## Work instructions
All of the material below is to be retyped exactly.

--------------------------------------------------

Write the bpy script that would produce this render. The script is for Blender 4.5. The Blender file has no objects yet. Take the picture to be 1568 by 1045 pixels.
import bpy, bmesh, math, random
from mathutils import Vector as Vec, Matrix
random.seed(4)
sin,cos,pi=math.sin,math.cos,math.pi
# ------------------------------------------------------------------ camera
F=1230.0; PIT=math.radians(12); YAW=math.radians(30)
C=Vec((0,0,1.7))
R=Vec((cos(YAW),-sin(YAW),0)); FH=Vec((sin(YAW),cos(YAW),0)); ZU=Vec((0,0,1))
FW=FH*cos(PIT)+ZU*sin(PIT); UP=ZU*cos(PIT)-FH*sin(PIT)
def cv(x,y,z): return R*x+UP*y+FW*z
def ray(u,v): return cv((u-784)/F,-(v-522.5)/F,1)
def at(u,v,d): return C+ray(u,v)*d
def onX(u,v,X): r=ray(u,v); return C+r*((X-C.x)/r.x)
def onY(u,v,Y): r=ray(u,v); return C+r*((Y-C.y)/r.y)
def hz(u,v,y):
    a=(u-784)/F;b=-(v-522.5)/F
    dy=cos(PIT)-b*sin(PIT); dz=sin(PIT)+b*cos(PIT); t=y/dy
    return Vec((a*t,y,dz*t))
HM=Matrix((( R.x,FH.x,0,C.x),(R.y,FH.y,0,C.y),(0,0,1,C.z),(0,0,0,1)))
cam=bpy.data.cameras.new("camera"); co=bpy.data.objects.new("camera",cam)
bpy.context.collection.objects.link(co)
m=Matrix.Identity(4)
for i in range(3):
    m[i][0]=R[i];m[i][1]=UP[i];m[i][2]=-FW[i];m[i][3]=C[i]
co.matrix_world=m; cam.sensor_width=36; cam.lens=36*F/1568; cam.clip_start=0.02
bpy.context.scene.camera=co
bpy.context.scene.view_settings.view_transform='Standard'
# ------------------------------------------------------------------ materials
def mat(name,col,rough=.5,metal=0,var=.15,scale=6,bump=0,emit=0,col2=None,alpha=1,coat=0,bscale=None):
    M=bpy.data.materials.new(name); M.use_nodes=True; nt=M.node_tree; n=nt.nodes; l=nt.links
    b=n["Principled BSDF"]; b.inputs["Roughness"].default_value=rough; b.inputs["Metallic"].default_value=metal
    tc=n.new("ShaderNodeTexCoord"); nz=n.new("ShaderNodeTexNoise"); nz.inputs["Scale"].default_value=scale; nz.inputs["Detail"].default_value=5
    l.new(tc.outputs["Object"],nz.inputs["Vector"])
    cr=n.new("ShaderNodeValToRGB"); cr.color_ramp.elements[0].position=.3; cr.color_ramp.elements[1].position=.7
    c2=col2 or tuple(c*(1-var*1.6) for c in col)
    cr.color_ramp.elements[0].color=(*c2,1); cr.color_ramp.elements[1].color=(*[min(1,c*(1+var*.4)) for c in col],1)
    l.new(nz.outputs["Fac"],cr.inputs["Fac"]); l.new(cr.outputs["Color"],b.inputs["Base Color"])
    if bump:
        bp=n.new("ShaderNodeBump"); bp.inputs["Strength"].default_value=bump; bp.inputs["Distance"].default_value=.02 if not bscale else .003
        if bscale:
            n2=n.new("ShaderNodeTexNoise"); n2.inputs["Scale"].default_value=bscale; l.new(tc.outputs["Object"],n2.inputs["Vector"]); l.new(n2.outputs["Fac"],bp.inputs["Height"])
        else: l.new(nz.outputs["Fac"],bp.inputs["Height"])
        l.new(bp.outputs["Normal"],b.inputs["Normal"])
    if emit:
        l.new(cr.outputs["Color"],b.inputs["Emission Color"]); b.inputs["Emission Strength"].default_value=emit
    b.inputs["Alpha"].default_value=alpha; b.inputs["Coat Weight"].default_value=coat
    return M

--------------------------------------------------

## Written answer
Write the bpy script that would produce this render. The script is for Blender 4.5. The Blender file has no objects yet. Take the picture to be 1568 by 1045 pixels.
import bpy, bmesh, math, random
from mathutils import Vector as Vec, Matrix
random.seed(4)
sin,cos,pi=math.sin,math.cos,math.pi
# ------------------------------------------------------------------ camera
F=1230.0; PIT=math.radians(12); YAW=math.radians(30)
C=Vec((0,0,1.7))
R=Vec((cos(YAW),-sin(YAW),0)); FH=Vec((sin(YAW),cos(YAW),0)); ZU=Vec((0,0,1))
FW=FH*cos(PIT)+ZU*sin(PIT); UP=ZU*cos(PIT)-FH*sin(PIT)
def cv(x,y,z): return R*x+UP*y+FW*z
def ray(u,v): return cv((u-784)/F,-(v-522.5)/F,1)
def at(u,v,d): return C+ray(u,v)*d
def onX(u,v,X): r=ray(u,v); return C+r*((X-C.x)/r.x)
def onY(u,v,Y): r=ray(u,v); return C+r*((Y-C.y)/r.y)
def hz(u,v,y):
    a=(u-784)/F;b=-(v-522.5)/F
    dy=cos(PIT)-b*sin(PIT); dz=sin(PIT)+b*cos(PIT); t=y/dy
    return Vec((a*t,y,dz*t))
HM=Matrix((( R.x,FH.x,0,C.x),(R.y,FH.y,0,C.y),(0,0,1,C.z),(0,0,0,1)))
cam=bpy.data.cameras.new("camera"); co=bpy.data.objects.new("camera",cam)
bpy.context.collection.objects.link(co)
m=Matrix.Identity(4)
for i in range(3):
    m[i][0]=R[i];m[i][1]=UP[i];m[i][2]=-FW[i];m[i][3]=C[i]
co.matrix_world=m; cam.sensor_width=36; cam.lens=36*F/1568; cam.clip_start=0.02
bpy.context.scene.camera=co
bpy.context.scene.view_settings.view_transform='Standard'
# ------------------------------------------------------------------ materials
def mat(name,col,rough=.5,metal=0,var=.15,scale=6,bump=0,emit=0,col2=None,alpha=1,coat=0,bscale=None):
    M=bpy.data.materials.new(name); M.use_nodes=True; nt=M.node_tree; n=nt.nodes; l=nt.links
    b=n["Principled BSDF"]; b.inputs["Roughness"].default_value=rough; b.inputs["Metallic"].default_value=metal
    tc=n.new("ShaderNodeTexCoord"); nz=n.new("ShaderNodeTexNoise"); nz.inputs["Scale"].default_value=scale; nz.inputs["Detail"].default_value=5
    l.new(tc.outputs["Object"],nz.inputs["Vector"])
    cr=n.new("ShaderNodeValToRGB"); cr.color_ramp.elements[0].position=.3; cr.color_ramp.elements[1].position=.7
    c2=col2 or tuple(c*(1-var*1.6) for c in col)
    cr.color_ramp.elements[0].color=(*c2,1); cr.color_ramp.elements[1].color=(*[min(1,c*(1+var*.4)) for c in col],1)
    l.new(nz.outputs["Fac"],cr.inputs["Fac"]); l.new(cr.outputs["Color"],b.inputs["Base Color"])
    if bump:
        bp=n.new("ShaderNodeBump"); bp.inputs["Strength"].default_value=bump; bp.inputs["Distance"].default_value=.02 if not bscale else .003
        if bscale:
            n2=n.new("ShaderNodeTexNoise"); n2.inputs["Scale"].default_value=bscale; l.new(tc.outputs["Object"],n2.inputs["Vector"]); l.new(n2.outputs["Fac"],bp.inputs["Height"])
        else: l.new(nz.outputs["Fac"],bp.inputs["Height"])
        l.new(bp.outputs["Normal"],b.inputs["Normal"])
    if emit:
        l.new(cr.outputs["Color"],b.inputs["Emission Color"]); b.inputs["Emission Strength"].default_value=emit
    b.inputs["Alpha"].default_value=alpha; b.inputs["Coat Weight"].default_value=coat
    return M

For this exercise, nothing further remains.